In the LPE community, issues of race, class, sexuality, and environment are sometimes referred to collectively as “social and ecological reproduction.” In this post and others to follow, I want to think about the place of the social and the ecological in “law and political economy.”

As others have written on this blog, one of LPE’s central commitments is the idea that economic and political governance are both constituted through legal rules, reasoning, and institutions. A second commitment is that in a democratically constituted society, economic governance ought not to be treated like a fully autonomous machine, but rather as bound to some extent by political norms. These ideas, of course, are not new (even to legal scholarship, which tends to be a late adopter of new ideas). But they have new force today. As the late Erik Olin Wright observed in a paper on “strategic logics of anti-capitalism,” in the early decades following World War II (the “Golden Age of Capitalism”), federal government policy worked to ameliorate the most damaging effects of capitalism in at least three ways: reducing the exposure of households to catastrophic risk through social insurance; heavily subsidizing public goods such as libraries, education, transportation, parks, and basic science research and development; and creating a regulatory regime to address some of the most devastating “negative externalities” caused by corporate capital, including environmental degradation, predatory market behavior, and workplace exploitation. The reversal of all of these policies, here in the United States and elsewhere in the world, goes under the name “neoliberalism.” And “law and political economy” is critical legal scholarship reinvented for the age of neoliberalism.

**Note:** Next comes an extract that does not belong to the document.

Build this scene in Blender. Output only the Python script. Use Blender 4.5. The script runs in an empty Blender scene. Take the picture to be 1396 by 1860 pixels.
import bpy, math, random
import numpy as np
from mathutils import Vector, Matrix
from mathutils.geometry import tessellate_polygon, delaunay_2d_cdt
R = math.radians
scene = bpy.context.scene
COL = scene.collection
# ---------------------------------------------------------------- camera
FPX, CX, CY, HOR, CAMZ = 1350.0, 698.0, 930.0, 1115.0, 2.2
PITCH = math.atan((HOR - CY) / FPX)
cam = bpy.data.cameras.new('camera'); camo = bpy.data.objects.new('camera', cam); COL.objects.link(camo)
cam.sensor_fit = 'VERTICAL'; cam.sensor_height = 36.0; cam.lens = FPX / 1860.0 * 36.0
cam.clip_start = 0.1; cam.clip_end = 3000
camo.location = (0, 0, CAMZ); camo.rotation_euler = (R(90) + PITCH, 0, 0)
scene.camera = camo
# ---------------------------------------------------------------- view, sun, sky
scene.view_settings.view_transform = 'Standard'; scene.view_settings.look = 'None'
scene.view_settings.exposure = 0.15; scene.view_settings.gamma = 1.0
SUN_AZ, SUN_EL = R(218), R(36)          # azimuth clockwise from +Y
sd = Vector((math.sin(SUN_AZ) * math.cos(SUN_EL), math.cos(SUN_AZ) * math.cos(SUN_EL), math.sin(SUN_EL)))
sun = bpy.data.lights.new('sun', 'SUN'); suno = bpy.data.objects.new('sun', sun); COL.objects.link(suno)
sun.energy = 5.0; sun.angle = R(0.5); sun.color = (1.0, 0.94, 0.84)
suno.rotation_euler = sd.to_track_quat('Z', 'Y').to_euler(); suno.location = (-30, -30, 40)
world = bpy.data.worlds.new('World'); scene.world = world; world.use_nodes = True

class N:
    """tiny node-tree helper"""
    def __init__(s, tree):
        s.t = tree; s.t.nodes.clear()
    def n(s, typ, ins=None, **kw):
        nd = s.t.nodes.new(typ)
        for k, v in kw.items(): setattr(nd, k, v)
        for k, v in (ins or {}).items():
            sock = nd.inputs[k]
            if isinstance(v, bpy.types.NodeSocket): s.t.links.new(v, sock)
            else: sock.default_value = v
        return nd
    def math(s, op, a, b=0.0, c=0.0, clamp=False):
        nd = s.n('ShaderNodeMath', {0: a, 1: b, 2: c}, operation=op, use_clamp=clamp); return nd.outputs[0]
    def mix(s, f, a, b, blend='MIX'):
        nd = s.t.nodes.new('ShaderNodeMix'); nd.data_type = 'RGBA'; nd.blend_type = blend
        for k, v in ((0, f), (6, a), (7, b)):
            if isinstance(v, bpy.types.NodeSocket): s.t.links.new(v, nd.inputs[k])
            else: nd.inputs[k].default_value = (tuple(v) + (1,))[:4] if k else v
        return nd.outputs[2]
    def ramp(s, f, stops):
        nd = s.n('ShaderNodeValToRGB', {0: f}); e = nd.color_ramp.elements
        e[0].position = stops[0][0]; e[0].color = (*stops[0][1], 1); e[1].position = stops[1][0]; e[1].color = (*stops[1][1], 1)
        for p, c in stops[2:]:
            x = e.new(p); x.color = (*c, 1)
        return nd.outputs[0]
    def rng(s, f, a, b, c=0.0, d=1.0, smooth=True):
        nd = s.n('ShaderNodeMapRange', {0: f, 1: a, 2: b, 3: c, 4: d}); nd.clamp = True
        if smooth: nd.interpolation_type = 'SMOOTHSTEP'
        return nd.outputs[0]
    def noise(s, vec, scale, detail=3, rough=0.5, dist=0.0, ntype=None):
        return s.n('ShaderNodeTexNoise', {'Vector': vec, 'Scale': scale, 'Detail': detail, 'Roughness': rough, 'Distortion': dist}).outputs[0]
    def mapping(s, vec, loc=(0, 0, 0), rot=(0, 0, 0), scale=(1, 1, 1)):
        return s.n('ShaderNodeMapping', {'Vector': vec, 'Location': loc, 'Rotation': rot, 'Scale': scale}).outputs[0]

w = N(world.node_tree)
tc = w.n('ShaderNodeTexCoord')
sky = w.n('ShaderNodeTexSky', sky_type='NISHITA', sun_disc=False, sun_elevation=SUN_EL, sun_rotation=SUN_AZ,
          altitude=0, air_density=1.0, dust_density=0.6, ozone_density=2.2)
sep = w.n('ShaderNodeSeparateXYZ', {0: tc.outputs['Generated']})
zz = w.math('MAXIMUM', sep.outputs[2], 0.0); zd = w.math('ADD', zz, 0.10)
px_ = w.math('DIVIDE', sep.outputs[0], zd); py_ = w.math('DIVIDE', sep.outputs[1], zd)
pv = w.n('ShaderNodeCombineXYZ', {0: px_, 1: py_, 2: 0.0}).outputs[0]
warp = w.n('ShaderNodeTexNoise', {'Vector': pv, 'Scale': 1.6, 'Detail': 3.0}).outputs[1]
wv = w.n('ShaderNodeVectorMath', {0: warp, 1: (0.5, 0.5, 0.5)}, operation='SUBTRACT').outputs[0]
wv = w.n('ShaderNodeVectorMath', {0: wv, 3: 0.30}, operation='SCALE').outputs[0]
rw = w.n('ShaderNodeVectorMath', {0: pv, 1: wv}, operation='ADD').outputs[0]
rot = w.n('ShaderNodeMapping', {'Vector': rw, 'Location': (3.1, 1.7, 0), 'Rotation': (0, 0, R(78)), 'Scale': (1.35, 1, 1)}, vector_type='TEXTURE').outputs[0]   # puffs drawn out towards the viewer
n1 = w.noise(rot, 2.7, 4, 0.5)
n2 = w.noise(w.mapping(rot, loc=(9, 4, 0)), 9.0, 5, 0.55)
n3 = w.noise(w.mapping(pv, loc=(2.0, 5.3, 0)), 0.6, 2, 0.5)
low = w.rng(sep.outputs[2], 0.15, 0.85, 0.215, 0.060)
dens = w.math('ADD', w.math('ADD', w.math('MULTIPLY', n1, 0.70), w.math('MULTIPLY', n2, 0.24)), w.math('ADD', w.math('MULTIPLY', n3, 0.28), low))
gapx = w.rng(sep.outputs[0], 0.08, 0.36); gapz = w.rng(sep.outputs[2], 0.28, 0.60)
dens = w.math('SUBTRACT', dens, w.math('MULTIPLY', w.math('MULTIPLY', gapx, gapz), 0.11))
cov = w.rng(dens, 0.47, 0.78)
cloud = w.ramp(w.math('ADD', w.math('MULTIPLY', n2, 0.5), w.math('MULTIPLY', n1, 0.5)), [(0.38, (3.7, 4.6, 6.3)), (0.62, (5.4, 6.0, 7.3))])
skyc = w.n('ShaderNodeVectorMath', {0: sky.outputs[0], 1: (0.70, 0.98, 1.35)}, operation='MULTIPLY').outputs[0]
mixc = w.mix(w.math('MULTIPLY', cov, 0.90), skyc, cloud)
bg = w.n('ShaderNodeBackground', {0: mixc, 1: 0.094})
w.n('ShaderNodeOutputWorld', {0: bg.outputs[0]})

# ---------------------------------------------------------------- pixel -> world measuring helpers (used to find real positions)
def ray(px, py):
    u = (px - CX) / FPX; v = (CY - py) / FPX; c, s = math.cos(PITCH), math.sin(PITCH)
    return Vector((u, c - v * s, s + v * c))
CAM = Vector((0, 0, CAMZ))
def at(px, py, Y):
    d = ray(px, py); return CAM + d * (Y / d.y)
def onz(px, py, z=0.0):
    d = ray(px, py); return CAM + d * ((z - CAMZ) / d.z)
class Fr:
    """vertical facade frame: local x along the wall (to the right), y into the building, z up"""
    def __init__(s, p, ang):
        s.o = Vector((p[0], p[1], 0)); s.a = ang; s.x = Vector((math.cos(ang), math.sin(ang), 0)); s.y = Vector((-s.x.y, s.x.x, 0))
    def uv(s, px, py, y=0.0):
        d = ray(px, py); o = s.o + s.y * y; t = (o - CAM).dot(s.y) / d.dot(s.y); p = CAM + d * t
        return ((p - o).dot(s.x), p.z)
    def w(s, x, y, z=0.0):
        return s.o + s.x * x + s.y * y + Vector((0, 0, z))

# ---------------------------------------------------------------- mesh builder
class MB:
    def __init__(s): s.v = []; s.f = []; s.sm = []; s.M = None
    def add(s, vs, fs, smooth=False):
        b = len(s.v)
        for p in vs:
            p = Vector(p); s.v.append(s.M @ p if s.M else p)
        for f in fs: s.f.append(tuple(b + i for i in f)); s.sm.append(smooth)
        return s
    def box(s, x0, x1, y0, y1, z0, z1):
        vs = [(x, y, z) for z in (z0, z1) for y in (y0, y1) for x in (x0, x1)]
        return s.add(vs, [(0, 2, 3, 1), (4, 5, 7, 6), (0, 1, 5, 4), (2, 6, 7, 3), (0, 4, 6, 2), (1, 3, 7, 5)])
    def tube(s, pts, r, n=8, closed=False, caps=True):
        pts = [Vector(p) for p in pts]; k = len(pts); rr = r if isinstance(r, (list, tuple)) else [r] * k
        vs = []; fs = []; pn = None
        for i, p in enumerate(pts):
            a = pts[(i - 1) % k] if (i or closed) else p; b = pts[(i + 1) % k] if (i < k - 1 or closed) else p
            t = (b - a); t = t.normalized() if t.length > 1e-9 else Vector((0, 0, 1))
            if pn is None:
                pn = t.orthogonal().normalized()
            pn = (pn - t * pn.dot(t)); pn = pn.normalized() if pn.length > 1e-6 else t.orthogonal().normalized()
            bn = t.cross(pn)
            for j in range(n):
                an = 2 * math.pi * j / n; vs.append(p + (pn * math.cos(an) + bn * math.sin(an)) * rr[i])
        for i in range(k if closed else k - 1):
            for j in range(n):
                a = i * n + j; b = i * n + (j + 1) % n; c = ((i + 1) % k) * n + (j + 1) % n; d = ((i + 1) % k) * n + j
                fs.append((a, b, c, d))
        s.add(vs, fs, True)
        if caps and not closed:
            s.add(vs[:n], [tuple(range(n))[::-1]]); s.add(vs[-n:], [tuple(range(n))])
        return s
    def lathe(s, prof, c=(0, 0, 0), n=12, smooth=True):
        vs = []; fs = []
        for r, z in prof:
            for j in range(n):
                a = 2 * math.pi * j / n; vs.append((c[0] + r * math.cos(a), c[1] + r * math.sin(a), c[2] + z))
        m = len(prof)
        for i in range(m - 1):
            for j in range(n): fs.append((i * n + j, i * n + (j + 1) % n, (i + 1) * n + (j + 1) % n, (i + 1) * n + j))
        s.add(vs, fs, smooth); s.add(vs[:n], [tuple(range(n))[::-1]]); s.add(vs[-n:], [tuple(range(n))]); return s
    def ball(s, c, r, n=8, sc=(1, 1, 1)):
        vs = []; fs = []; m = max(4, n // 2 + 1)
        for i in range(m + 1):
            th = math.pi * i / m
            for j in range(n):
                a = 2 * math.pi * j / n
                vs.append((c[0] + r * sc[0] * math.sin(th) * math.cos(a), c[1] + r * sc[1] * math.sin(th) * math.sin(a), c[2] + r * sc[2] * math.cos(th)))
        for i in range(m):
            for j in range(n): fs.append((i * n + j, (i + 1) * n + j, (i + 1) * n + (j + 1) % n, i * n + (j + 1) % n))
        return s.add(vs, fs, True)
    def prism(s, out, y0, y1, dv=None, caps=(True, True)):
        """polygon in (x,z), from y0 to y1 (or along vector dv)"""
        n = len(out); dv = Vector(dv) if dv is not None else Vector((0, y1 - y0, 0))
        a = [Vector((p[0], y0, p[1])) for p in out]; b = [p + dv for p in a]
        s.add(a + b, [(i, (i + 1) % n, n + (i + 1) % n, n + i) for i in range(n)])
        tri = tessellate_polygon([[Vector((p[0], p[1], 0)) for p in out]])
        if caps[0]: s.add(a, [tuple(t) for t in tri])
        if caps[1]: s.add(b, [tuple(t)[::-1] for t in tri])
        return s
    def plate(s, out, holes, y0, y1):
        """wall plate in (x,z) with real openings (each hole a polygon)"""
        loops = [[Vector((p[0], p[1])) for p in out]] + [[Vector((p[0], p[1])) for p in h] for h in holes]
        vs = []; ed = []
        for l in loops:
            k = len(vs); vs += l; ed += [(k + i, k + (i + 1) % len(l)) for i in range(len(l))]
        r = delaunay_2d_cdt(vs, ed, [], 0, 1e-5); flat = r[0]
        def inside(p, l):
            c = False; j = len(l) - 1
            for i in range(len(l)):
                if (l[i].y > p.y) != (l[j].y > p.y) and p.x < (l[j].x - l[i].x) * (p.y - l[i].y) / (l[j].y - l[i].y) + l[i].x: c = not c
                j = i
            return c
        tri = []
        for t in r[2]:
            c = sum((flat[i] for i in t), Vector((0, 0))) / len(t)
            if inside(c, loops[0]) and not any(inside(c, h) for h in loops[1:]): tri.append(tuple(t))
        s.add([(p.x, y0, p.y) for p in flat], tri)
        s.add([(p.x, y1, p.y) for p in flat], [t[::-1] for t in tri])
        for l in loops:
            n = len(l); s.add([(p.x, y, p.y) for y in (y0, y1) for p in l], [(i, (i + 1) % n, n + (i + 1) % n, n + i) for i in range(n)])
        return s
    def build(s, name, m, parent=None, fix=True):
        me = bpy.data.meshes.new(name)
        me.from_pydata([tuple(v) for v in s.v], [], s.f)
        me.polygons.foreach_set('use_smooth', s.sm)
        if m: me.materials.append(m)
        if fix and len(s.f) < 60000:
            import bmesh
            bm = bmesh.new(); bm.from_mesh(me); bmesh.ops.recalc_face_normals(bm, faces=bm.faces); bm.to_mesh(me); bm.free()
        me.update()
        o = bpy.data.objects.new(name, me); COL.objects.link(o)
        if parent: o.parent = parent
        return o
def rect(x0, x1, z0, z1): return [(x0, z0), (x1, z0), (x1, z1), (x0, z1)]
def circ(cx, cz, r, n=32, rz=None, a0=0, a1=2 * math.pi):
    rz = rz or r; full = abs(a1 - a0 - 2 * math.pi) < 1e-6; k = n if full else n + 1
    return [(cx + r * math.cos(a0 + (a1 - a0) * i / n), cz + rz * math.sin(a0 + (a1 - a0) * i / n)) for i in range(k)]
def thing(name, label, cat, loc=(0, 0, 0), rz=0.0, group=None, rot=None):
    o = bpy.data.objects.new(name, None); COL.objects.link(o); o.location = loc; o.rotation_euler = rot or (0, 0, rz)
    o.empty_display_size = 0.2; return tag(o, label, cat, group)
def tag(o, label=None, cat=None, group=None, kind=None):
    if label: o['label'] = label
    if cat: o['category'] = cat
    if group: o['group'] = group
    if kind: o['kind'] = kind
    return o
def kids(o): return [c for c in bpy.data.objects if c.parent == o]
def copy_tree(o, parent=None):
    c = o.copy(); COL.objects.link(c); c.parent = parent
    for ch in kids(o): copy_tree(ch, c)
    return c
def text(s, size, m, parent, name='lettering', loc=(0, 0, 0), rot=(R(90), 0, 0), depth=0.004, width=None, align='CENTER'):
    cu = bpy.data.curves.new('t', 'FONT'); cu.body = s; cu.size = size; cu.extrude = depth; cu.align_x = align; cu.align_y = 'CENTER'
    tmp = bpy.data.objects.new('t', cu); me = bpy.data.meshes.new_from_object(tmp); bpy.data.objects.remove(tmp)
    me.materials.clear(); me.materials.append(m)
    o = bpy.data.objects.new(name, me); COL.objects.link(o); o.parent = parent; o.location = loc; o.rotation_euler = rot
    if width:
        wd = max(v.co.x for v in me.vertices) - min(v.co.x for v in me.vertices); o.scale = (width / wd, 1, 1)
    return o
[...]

What, though, does LPE want? Would rolling back neoliberalism lead us to pack away our laptops and go home? Take, for example, some infamous features of the “Golden Age:” the omission of agricultural and domestic workers from the Fair Labor Standards Act, the endorsement of “redlining” by the Home Owners Loan Corporation, the embrace of gendered labor markets, and the failure of the federal government to provide free child care (let alone abortion and contraception). Stirring as FDR’s “four freedoms” speech continues to be, I wouldn’t want to live in 1941. We need to do more than un-install the neoliberalism app; we need to change out the operating system, and that operating system runs on caste.